Copy out each line below that has the word "pixels" in it.

Scene script records
=-=-=-=-=

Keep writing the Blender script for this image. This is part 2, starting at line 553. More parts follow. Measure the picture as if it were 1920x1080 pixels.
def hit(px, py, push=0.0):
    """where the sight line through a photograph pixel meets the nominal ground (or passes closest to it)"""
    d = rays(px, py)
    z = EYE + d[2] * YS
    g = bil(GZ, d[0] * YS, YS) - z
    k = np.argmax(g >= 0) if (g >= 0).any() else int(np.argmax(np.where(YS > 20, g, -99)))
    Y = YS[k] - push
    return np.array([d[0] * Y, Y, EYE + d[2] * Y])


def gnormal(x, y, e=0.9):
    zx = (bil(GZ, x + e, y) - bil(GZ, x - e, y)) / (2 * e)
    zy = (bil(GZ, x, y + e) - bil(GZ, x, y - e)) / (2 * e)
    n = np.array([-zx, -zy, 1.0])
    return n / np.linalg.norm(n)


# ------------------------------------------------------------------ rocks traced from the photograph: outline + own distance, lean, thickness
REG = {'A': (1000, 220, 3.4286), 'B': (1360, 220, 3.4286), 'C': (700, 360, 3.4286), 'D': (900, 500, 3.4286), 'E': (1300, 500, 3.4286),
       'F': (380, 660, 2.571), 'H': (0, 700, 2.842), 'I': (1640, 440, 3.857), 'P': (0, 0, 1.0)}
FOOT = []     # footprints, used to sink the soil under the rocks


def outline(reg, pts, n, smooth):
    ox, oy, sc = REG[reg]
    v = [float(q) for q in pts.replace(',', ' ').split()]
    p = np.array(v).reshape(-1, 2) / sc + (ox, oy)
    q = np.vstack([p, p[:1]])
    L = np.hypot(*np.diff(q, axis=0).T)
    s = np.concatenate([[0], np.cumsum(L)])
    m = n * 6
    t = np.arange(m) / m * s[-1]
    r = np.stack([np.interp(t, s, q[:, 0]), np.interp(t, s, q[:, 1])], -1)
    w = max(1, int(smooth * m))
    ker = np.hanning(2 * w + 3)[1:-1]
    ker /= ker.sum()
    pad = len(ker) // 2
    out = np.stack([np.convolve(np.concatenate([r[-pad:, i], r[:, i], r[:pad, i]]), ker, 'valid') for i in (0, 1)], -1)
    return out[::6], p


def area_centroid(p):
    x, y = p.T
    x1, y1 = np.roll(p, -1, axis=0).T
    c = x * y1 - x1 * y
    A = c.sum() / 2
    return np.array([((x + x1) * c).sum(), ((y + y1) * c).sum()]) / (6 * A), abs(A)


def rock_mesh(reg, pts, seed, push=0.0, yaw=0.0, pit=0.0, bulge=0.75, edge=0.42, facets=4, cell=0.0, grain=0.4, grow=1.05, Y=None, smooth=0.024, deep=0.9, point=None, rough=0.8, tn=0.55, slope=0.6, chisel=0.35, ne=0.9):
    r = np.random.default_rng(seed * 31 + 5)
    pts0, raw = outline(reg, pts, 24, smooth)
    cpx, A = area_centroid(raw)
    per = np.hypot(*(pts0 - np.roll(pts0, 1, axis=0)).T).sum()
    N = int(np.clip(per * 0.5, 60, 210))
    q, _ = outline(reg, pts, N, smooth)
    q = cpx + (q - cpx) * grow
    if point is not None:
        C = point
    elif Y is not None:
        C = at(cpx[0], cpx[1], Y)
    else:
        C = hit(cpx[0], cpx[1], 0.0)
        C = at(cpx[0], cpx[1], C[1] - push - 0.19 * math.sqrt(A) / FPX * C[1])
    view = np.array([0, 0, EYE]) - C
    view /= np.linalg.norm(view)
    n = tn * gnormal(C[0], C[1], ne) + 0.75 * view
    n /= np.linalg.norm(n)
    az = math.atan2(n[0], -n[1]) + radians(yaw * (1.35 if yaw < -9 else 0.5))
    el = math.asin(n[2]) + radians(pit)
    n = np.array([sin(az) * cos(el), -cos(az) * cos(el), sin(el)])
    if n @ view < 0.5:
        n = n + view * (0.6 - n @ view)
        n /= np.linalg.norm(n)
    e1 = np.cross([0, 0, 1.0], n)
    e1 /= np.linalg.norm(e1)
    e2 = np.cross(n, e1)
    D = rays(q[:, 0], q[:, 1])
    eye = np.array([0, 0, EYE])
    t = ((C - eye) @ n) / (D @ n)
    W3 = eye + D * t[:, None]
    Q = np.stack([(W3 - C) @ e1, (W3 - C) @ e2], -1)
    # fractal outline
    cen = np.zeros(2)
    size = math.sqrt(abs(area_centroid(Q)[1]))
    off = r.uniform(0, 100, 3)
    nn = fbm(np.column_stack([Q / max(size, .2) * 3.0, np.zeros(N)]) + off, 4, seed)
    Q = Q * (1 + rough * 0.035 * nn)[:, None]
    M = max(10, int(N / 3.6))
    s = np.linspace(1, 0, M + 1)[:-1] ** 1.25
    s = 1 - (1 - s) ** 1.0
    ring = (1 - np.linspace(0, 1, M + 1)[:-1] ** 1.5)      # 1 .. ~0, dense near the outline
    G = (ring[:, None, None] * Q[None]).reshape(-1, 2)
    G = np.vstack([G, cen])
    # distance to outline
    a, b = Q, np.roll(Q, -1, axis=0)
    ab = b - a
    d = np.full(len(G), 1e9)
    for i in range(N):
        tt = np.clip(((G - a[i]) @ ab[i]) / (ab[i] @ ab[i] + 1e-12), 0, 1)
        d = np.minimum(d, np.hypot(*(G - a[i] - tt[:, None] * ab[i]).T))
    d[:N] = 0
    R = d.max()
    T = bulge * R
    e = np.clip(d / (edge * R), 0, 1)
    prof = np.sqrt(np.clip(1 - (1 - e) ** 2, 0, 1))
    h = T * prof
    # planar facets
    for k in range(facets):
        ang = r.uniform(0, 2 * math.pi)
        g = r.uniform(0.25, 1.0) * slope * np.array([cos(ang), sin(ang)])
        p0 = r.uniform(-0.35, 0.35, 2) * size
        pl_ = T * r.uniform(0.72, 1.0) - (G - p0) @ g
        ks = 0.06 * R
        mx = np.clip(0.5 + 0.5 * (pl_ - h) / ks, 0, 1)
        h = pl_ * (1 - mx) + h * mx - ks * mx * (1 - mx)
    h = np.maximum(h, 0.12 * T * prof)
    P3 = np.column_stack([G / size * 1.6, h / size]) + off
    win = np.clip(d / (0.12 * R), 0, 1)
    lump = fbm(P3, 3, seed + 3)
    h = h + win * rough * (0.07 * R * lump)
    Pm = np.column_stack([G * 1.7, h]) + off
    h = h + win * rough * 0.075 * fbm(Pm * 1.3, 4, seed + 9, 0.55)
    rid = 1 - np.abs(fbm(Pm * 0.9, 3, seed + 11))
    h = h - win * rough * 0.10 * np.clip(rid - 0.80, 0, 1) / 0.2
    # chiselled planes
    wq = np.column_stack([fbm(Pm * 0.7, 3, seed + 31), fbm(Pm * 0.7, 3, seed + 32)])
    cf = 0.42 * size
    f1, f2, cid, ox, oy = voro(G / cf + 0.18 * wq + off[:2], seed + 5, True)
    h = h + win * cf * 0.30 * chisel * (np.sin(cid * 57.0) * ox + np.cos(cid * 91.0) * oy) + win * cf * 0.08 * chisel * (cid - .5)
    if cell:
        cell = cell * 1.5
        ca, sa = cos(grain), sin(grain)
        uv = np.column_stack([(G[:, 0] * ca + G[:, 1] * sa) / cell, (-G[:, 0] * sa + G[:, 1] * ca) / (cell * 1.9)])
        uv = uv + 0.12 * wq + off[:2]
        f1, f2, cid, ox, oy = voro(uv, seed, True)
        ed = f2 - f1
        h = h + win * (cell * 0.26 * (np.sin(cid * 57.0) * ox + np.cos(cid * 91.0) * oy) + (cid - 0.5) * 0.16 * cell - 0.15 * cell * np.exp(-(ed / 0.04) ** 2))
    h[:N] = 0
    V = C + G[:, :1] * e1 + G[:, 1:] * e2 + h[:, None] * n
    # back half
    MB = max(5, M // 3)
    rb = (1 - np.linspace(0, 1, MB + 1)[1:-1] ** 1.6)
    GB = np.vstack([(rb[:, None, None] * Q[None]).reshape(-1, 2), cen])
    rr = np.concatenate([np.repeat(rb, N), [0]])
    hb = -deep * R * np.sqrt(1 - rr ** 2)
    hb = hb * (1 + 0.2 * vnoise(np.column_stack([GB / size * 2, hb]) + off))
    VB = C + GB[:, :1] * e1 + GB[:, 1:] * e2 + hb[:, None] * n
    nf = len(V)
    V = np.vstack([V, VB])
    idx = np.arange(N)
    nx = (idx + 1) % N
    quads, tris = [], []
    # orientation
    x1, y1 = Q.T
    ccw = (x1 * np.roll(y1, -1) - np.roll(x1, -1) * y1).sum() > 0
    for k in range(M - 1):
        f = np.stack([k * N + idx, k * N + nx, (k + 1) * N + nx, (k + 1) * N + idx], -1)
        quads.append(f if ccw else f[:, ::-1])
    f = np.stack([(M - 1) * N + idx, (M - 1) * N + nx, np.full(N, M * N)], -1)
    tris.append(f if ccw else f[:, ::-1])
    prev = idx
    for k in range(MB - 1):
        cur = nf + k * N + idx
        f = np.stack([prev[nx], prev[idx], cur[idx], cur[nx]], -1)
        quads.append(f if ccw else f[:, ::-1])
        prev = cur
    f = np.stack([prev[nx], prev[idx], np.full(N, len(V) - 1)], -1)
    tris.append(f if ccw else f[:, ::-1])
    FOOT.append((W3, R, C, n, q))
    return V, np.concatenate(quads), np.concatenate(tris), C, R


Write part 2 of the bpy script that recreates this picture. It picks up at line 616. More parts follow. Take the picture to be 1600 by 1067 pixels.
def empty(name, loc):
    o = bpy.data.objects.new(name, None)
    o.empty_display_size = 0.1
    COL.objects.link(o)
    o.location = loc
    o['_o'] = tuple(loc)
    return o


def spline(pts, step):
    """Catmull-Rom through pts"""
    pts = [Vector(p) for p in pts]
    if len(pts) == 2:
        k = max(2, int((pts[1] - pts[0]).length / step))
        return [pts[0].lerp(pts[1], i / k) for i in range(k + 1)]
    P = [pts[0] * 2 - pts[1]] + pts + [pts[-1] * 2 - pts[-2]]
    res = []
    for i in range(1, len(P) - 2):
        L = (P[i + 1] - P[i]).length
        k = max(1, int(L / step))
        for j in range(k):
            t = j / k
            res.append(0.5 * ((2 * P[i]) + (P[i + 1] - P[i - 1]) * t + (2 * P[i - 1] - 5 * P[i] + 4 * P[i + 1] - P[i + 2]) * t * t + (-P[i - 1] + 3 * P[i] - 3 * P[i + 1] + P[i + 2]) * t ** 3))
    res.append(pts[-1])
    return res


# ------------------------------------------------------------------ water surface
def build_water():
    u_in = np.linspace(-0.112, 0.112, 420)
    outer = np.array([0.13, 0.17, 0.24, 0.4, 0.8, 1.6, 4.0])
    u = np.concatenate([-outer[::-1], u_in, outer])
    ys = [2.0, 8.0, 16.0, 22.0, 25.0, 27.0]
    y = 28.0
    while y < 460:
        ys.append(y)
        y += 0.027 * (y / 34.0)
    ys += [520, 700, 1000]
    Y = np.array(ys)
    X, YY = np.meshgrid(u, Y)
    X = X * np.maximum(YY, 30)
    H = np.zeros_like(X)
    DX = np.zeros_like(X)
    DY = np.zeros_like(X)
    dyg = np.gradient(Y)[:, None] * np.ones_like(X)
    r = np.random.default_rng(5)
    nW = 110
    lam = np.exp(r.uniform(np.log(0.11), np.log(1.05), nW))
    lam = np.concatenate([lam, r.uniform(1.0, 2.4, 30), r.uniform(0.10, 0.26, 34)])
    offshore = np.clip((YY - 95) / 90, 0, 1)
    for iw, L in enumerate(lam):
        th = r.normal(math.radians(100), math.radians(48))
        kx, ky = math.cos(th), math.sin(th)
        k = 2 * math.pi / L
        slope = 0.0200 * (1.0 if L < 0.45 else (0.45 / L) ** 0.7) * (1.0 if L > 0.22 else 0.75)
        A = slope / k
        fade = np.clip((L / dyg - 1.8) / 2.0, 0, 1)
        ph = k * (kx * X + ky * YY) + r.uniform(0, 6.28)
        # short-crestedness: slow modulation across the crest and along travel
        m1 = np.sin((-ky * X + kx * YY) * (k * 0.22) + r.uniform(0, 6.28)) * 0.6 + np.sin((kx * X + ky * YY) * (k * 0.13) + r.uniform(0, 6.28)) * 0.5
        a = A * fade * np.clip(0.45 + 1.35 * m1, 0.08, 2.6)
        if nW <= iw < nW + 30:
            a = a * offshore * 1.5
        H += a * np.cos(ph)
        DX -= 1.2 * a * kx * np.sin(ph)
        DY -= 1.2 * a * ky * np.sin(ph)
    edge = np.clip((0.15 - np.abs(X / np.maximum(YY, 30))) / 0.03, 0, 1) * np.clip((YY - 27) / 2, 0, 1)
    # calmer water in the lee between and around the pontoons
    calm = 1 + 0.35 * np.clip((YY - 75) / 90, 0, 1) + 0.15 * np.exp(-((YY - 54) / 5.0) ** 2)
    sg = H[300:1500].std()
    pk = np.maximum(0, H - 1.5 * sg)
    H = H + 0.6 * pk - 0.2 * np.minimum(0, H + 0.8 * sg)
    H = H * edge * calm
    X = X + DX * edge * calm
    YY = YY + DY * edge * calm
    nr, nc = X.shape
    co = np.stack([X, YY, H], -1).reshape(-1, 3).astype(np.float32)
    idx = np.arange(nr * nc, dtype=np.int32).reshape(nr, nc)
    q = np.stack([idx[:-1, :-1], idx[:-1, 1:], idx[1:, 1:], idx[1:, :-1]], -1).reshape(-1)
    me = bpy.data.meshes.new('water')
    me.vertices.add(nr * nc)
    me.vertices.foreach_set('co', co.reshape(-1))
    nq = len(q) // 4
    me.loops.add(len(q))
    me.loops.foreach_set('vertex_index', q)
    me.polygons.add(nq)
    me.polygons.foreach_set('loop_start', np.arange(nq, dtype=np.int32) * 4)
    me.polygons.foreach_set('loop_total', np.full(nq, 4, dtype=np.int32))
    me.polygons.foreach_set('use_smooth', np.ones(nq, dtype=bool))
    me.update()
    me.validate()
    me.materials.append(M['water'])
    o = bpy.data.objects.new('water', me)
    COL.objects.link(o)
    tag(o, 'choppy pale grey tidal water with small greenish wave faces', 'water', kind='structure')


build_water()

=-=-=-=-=

> _Response for this exercise_:
Keep writing the Blender script for this image. This is part 2, starting at line 553. More parts follow. Measure the picture as if it were 1920x1080 pixels.
Write part 2 of the bpy script that recreates this picture. It picks up at line 616. More parts follow. Take the picture to be 1600 by 1067 pixels.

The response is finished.